Le « streaming » est une technique permettant de diffuser des flux de vidéos en temps réel et de manière continue. Il s’agit d’une forme particulière de téléchargement illégal puisque dans le cas du streaming l’œuvre n’est pas stockée sur l’ordinateur de l’internaute. Cependant, cette forme de diffusion de l’œuvre n’empêche pas le nécessaire consentement de son auteur.
C’est pour cela que, fin 2011, cinq associations et fédérations du cinéma se sont regroupées afin de lancer une offensive judiciaire contre le piratage sur Internet. Ces dernières demandaient au juge de faire cesser la représentation illicite de films ou de séries en streaming par les sites du réseau « Allostreaming ».
Cette demande s’inscrit dans le cadre d’une volonté mondiale des producteurs de cinéma de défendre leurs droits face au piratage des œuvres sur Internet. Notamment avec la fermeture The Pirate Bay aux Pays-Bas ou encore celle de du site MegaUpload aux Etats-Unis en 2012 (qui était le service de téléchargement direct le plus utilisé en France).
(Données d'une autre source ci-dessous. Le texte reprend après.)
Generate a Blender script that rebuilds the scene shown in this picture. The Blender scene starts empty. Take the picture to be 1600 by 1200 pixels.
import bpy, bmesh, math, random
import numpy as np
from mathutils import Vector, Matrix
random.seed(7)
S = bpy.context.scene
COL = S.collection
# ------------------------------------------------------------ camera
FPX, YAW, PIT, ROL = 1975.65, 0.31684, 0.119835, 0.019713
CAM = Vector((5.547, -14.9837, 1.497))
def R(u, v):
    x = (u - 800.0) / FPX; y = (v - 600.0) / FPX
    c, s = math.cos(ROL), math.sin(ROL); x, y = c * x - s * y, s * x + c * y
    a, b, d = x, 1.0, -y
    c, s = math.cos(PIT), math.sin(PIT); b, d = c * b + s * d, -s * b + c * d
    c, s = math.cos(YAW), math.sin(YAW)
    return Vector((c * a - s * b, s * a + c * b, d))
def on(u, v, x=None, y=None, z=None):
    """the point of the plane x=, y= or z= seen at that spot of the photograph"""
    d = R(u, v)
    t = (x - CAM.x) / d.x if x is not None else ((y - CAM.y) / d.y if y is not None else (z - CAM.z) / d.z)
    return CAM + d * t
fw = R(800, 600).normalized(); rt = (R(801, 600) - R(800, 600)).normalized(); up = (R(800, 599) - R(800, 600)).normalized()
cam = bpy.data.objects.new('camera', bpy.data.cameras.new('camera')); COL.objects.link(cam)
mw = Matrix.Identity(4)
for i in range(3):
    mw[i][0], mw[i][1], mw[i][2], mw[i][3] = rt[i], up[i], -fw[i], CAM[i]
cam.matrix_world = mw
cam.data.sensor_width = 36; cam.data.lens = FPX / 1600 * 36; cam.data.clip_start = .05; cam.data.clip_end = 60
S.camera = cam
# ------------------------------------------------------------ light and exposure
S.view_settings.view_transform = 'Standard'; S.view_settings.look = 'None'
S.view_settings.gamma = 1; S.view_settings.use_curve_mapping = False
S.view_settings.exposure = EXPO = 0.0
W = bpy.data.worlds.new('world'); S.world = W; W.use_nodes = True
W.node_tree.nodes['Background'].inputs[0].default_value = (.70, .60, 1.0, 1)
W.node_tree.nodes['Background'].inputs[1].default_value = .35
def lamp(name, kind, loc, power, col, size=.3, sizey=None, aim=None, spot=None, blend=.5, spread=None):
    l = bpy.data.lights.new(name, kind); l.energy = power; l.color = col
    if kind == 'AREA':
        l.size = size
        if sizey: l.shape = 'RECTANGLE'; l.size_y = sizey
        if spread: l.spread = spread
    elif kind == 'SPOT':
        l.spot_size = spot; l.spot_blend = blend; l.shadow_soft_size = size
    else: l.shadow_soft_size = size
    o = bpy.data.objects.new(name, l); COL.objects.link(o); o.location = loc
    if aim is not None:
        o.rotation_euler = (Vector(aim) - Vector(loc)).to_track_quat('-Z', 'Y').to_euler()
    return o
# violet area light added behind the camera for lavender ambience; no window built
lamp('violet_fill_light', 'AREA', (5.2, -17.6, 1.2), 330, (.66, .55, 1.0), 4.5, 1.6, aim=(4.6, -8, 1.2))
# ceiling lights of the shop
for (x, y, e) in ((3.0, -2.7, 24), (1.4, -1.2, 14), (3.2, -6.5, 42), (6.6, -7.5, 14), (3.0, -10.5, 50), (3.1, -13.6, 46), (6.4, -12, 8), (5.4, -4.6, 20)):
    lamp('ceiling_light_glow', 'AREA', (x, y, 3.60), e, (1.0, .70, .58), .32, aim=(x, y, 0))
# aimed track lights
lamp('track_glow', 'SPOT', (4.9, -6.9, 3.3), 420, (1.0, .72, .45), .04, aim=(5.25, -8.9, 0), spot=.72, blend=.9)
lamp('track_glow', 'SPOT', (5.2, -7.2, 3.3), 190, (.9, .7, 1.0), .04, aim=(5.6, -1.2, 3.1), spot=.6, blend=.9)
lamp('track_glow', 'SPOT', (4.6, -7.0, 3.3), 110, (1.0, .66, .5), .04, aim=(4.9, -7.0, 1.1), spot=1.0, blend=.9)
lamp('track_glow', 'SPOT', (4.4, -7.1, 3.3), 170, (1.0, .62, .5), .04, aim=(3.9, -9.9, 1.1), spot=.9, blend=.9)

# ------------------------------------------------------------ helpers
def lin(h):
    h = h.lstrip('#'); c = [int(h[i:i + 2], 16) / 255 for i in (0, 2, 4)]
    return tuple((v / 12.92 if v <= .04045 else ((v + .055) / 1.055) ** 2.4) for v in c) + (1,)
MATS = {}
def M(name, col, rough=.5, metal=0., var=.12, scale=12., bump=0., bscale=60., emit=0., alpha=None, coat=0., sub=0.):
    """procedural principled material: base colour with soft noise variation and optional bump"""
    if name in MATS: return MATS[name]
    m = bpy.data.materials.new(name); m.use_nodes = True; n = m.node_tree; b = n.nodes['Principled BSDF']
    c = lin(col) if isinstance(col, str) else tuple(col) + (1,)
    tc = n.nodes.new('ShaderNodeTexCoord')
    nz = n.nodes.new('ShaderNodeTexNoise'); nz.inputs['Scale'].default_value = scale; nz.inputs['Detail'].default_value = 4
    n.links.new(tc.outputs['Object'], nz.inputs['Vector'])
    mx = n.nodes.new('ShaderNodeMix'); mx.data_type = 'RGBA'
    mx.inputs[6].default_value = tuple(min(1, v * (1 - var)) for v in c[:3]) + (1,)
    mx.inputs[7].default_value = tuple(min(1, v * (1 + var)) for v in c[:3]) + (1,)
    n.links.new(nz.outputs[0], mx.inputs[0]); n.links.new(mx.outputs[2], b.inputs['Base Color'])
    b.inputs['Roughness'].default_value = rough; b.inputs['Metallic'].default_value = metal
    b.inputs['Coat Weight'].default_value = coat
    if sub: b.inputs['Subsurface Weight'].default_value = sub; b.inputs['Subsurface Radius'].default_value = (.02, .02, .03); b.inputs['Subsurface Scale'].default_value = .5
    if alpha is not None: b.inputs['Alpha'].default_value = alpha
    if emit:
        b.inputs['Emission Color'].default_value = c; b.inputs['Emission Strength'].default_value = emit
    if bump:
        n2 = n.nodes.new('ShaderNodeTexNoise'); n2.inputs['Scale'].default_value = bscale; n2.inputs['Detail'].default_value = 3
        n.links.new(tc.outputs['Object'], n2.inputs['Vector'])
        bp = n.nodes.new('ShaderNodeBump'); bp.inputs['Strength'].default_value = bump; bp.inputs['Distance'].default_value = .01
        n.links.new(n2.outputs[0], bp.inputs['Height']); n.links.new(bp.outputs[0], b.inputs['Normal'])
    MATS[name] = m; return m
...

Le Tribunal de Grande Instance de Paris dans une décision du 28 novembre 2013, a ordonné à cinq fournisseurs d’accès à Internet de bloquer les sites du réseau « Allostreaming » ainsi que le déréférencement de ces sites par trois moteurs de recherche.
La protection des droits d’auteurs des professionnels du cinéma
Le droit d’auteur offre une protection aux œuvres de l’esprit, et notamment à l’œuvre audiovisuelle.
En l’espèce, les professionnels du cinéma estimaient que les sites streaming portaient atteinte à leurs droits d’auteurs. Ce que Tribunal de Grande Instance de Paris a confirmé en estimant que l’activité de ces sites était « entièrement dédiée ou quasiment dédiée à la représentation d’œuvres audiovisuelles sans le consentement des auteurs » et portait donc atteinte à leurs droits.
Il est important de rappeler que les fournisseurs d’accès à Internet, ainsi que les hébergeurs, sont soumis à un principe de neutralité : ils ne sont donc pas de tenus de surveiller si des contenus illicites circulent sur leurs réseaux (article 6 I 7° de la LCEN transposé par l’article 32-3-3 du Code des Postes et des Communications Electroniques). Cependant, la directive de 2000 a reconnu qu’une fois notification faite au fournisseur ou à l’hébergeur de l’existence d’un contenu illicite, il est tenu de tout mettre en œuvre pour retirer ce contenu. Le fournisseur d’accès Google a notamment reçu à ce titre plus de 200 millions de demandes de blocages de pages en 2013. C’est en l’espèce ce qu’ont demandé les professionnels du cinéma qui, considérant que leurs droits d’auteurs étaient bafoués, souhaitent voir les sites illicites supprimés.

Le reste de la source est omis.